Gazette

'Jazz Hand' -- not keeping humor at arm's length

Most people get only two arms. Mary Theresa Archbold has gone through about 30.

The theater and improvisation performer was born without the lower half of her left arm and has dealt with almost as many prosthetics as she has absurd situations because of her prosthetics.

The challenges and quirks of life without an one hand are captured in the semiautobiographical sketch comedy revue, "Jazz Hands: Tales of a One-Armed Woman," which comes to the Manitou Art Theater this week. The show is written and performed with her two-armed husband, Pat Shay, who grew up in Colorado Springs.

"It's kind of funny," Archbold said of growing up with 1 1/2 arms. "Finding humor in a situation that many people presume to be a tragic part for my life has given me great food for fodder."

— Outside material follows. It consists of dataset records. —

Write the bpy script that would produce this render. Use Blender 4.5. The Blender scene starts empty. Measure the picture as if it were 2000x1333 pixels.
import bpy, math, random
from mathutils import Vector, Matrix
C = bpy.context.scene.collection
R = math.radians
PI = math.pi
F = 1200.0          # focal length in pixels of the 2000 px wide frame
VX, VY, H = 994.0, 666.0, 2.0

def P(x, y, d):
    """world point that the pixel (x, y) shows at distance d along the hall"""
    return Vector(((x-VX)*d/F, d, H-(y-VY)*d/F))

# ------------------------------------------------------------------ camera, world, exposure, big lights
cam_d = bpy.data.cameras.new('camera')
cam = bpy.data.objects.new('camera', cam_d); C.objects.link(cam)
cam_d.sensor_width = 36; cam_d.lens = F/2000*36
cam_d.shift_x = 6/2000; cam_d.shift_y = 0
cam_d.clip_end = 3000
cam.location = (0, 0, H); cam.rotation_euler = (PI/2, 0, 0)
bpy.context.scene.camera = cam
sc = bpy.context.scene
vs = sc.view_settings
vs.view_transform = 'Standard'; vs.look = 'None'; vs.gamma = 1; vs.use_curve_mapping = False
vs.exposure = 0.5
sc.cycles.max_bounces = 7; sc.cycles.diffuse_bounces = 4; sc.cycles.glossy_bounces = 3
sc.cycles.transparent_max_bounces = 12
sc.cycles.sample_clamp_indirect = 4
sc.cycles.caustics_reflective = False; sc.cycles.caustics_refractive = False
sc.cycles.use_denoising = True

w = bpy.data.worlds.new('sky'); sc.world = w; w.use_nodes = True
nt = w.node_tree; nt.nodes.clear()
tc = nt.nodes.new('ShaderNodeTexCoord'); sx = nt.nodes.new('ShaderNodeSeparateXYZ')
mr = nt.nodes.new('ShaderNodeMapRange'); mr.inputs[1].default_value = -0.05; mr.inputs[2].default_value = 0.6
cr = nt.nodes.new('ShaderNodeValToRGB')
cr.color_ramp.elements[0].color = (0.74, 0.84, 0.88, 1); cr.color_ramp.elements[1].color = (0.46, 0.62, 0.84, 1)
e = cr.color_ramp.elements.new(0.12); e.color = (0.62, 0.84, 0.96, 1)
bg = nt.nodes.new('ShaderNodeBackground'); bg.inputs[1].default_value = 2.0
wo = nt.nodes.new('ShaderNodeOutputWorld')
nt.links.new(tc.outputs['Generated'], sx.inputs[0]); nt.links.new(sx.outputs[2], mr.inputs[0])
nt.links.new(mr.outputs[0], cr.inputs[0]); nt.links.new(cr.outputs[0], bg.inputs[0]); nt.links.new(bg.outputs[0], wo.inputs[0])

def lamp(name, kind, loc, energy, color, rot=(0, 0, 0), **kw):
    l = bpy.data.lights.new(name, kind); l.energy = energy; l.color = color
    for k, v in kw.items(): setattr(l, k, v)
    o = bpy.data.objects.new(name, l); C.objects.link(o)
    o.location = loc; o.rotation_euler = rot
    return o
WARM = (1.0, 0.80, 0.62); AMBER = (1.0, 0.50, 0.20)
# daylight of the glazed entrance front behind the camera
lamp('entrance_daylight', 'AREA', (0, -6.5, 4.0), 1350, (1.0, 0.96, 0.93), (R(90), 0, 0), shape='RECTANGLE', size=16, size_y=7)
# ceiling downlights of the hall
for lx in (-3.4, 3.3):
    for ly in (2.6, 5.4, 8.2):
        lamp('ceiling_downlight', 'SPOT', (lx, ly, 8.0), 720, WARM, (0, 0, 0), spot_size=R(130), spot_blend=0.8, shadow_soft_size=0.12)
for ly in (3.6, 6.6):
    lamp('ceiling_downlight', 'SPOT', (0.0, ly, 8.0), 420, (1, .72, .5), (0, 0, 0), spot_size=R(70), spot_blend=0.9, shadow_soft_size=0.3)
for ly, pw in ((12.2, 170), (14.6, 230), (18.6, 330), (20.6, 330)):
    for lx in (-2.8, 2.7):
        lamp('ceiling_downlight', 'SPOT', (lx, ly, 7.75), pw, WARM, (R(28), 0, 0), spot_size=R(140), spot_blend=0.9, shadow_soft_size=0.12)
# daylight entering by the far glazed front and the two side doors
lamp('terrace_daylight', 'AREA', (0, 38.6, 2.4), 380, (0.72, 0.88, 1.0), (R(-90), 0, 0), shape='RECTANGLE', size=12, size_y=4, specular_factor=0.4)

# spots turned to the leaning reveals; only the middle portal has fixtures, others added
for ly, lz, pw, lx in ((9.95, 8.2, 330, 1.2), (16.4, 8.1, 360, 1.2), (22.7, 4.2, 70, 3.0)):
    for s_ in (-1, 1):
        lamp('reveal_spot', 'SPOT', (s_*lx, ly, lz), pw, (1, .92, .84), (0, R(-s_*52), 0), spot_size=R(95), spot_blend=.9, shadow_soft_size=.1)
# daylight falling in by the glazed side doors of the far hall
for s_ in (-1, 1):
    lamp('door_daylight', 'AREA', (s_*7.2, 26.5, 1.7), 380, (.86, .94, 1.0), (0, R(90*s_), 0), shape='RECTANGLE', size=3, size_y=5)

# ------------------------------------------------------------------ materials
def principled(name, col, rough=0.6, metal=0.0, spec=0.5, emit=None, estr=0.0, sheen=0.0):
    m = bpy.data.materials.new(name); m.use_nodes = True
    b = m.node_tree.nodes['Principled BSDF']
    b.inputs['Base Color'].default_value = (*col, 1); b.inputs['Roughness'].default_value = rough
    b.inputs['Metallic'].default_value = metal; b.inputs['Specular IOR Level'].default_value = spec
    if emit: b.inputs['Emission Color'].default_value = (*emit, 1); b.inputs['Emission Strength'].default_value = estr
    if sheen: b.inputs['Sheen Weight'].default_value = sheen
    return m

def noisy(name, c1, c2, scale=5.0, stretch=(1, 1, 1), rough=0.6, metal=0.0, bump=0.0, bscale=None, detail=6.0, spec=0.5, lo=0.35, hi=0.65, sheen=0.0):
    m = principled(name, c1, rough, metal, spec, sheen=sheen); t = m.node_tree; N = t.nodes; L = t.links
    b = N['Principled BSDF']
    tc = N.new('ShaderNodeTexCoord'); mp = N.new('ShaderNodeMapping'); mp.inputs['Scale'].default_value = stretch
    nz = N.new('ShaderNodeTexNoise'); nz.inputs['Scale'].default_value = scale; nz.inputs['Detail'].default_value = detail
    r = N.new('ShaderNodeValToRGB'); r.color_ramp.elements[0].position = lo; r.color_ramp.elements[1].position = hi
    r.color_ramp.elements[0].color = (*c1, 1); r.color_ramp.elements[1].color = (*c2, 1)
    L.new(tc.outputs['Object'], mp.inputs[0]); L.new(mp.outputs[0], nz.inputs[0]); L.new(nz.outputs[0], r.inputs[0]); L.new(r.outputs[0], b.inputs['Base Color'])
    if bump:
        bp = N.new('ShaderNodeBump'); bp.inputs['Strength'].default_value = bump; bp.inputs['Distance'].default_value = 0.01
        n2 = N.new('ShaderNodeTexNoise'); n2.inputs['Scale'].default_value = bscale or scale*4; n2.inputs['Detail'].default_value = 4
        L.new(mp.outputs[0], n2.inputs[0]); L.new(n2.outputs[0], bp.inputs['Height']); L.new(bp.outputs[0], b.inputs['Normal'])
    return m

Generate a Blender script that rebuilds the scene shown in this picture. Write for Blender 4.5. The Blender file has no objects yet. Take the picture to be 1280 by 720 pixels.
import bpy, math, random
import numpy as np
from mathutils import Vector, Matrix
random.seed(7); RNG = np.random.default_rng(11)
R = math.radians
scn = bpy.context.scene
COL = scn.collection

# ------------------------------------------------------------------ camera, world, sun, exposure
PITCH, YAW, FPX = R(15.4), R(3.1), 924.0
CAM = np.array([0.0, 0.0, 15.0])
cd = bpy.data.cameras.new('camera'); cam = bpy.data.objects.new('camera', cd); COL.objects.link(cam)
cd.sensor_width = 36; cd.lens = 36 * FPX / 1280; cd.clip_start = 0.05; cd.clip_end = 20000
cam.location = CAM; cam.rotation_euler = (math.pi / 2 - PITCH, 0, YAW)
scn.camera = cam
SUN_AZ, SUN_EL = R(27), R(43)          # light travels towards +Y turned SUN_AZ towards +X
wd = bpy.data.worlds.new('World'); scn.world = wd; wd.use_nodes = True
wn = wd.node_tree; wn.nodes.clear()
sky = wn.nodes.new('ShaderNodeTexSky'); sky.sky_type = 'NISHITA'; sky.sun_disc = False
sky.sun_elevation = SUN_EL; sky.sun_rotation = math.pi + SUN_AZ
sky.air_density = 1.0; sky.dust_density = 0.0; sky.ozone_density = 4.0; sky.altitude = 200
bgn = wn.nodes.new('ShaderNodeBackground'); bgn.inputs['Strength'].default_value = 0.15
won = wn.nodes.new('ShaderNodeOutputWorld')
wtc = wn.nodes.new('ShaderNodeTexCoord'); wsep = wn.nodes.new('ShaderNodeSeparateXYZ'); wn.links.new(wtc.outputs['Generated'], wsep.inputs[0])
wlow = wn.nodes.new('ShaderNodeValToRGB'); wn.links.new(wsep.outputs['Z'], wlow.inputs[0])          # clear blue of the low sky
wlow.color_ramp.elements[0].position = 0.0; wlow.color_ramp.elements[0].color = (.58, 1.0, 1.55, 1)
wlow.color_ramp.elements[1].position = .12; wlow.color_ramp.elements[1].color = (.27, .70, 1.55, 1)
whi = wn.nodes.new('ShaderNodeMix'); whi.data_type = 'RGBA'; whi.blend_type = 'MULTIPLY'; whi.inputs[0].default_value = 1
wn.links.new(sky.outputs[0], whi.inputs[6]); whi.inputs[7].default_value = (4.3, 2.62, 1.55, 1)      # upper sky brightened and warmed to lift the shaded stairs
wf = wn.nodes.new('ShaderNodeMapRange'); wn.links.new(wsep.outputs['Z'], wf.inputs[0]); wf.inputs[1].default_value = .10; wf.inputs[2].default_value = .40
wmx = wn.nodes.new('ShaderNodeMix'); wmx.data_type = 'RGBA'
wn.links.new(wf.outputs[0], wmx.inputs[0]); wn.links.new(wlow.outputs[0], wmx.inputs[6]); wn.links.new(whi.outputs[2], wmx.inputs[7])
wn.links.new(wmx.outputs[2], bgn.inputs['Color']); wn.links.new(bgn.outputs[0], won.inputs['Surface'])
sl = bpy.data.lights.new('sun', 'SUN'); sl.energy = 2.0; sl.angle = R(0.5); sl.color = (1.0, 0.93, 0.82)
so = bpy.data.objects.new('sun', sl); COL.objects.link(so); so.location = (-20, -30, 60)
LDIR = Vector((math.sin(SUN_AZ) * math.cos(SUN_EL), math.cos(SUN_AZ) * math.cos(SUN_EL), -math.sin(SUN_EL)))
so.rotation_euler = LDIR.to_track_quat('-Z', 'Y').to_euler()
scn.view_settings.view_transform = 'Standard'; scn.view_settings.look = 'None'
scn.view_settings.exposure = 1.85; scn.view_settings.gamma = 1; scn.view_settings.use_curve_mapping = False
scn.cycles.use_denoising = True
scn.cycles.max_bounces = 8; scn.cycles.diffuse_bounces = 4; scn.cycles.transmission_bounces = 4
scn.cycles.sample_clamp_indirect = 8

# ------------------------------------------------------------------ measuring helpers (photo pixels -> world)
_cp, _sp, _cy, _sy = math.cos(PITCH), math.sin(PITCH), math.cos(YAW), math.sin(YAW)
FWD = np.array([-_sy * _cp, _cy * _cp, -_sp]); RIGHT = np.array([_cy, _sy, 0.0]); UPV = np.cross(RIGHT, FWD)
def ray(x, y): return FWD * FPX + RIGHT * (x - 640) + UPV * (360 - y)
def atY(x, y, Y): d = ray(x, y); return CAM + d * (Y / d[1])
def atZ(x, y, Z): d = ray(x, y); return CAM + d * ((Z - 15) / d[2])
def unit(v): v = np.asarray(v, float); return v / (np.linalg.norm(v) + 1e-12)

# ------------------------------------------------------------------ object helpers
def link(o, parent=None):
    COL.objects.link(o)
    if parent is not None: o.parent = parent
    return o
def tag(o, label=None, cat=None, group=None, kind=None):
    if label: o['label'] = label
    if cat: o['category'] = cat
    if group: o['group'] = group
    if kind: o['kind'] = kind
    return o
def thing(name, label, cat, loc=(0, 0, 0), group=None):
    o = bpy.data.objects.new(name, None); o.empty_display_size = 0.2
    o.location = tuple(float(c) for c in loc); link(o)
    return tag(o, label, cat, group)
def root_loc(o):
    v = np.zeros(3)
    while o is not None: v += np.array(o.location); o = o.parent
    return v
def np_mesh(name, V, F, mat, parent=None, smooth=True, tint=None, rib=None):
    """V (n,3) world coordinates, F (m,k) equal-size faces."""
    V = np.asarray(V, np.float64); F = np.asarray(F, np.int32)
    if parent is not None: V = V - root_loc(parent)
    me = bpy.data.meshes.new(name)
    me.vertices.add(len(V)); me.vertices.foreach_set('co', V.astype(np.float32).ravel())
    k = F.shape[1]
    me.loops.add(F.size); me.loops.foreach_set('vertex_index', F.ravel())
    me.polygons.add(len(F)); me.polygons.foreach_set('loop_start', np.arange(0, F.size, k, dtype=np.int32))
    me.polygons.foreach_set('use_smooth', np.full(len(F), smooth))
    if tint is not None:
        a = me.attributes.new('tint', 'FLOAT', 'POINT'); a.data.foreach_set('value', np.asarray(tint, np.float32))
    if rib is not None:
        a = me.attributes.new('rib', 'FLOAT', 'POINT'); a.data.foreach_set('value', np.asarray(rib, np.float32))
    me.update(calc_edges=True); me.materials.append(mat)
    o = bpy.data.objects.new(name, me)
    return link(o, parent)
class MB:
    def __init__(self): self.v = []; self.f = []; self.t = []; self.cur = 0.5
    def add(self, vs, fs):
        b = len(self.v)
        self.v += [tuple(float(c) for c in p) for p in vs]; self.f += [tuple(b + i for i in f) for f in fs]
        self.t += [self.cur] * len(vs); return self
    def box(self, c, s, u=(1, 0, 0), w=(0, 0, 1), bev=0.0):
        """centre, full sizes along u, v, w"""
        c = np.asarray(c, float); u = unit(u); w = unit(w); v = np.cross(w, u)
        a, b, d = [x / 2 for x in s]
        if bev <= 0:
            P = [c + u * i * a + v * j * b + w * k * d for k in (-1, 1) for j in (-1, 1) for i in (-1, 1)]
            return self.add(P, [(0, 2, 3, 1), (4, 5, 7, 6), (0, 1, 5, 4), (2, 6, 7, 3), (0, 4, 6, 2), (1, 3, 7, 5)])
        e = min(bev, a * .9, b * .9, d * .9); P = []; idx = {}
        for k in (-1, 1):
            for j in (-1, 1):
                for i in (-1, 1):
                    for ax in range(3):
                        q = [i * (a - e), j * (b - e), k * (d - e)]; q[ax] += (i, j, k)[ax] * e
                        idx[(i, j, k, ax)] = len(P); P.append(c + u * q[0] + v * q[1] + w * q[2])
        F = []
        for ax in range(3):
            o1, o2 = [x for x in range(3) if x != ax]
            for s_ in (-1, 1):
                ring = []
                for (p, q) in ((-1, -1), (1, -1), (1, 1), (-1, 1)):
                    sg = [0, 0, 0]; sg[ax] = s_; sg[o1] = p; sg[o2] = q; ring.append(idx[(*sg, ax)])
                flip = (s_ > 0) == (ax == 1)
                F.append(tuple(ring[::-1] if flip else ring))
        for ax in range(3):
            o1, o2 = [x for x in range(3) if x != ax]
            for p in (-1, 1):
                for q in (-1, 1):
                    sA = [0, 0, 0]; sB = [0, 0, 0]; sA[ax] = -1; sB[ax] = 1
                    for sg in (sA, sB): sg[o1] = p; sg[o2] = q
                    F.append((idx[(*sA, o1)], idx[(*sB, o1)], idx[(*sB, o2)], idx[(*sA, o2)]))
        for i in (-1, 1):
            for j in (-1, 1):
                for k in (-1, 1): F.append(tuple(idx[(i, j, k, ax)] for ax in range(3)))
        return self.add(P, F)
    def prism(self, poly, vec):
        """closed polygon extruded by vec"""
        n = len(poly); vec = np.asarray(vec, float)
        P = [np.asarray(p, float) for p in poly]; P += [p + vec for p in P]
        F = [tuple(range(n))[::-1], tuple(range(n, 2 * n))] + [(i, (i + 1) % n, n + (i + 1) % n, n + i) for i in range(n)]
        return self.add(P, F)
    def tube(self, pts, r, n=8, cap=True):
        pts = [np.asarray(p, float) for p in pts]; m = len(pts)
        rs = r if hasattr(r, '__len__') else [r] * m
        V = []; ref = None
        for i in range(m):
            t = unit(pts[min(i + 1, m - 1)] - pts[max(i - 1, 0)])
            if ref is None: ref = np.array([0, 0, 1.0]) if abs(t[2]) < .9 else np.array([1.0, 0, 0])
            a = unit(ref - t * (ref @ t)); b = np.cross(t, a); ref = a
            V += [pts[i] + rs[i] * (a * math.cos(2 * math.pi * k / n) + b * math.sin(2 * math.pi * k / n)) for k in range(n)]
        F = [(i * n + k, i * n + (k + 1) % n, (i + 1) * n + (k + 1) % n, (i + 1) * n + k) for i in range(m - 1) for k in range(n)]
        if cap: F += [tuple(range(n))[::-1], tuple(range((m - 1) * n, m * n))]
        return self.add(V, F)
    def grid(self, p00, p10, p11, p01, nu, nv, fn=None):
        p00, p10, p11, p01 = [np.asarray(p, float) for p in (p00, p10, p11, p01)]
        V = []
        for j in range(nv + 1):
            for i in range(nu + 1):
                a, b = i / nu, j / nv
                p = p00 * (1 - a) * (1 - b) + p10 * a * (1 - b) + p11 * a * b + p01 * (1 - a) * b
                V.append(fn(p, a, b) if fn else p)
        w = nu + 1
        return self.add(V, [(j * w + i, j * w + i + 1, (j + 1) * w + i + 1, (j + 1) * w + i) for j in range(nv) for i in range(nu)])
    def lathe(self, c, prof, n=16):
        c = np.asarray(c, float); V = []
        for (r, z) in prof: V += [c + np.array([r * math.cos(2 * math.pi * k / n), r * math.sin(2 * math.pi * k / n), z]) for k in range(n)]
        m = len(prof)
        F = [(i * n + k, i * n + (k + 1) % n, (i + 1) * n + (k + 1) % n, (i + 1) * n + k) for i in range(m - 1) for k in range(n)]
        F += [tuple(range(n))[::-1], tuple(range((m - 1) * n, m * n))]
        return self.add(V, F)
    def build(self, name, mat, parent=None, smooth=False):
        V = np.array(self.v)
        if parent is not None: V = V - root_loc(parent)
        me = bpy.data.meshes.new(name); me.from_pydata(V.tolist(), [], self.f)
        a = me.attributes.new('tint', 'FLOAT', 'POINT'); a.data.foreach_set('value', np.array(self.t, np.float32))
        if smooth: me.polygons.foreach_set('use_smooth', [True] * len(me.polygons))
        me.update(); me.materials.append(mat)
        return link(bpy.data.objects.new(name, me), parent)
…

She had to have a sense of humor as the youngest of seven children - and the only girl. As a kid, her brothers took great joy in hanging her stuffed animals from the hook she had as an arm and, of course, using it as a mock weapon.

When she upgraded from a hook to a hand, one of her brothers broke off two of her fingers. They tried everything they could think of to reattach them so their parents wouldn't find out. In a sketch based on the event, ribbon and gum won't mend it. They stick a glove over it instead.

During an audition for the musical "Anything Goes" years later, Archbold's arm flew off in the middle of a tap dance. She continued dancing and managed to reattach the arm before the end of the performance. She didn't get the part, but she does get to perform the dance onstage for "Jazz Hands" (complete with flying arm).

And while the show focuses primarily on the humorous (Did you know prosthetics can make fart noises?), it also deals with the more serious side of being armless. In one scene, Shay discusses the financial aspect of his wife's prosthetic arms, which can cost as much as $15,000 to look realistic. In another, the couple contemplates having a child and whether the baby would come out with all its appendages.

"So many times the automatic reaction is pity, but it's not really a pitiable situation," Archbold said. "Everybody has something they hide in their life or with their body. Mine is just more obvious."

Or not. Shay didn't realize Archbold's arm was fake until after they had already decided to go on their first date.

The two met at an improv event in Chicago in 1998 and had spent an evening laughing and talking at a bar when Archbold asked Shay, "Do you notice anything different about me?" He didn't.

"Look down," she said. He stared at her feet and her ankles - nothing. Finally, she pointed out her arm.

"I looked at it for a second and said, ‘OK,'" Shay recalled.

Hearing all the humorous stories about her arm over the years, Shay encouraged Archbold to turn her experiences into a solo show. But they eventually decided to collaborate when they realized that other people's reactions were half of the humor.

"This is the perfect storm of awesome. I'm going to do a show I love with the woman I love in front of the people I love," said Shay, whose sister is local opera singer Judeth Shay Burnscq.

"Jazz Hands" premiered in August 2007 at the New York International Fringe Festival, where Archbold won the Fringe Excellence Award for Outstanding Actor out of 180 performances.

"It was probably the most personally rewarding show I've done," Archbold said. "In my own way, it's coming clean with my life."Although she's a pro at concealing her disability, she has now put her arm out there for the world to see. Or if you count all the arms she currently has in rotation, she has put out all three.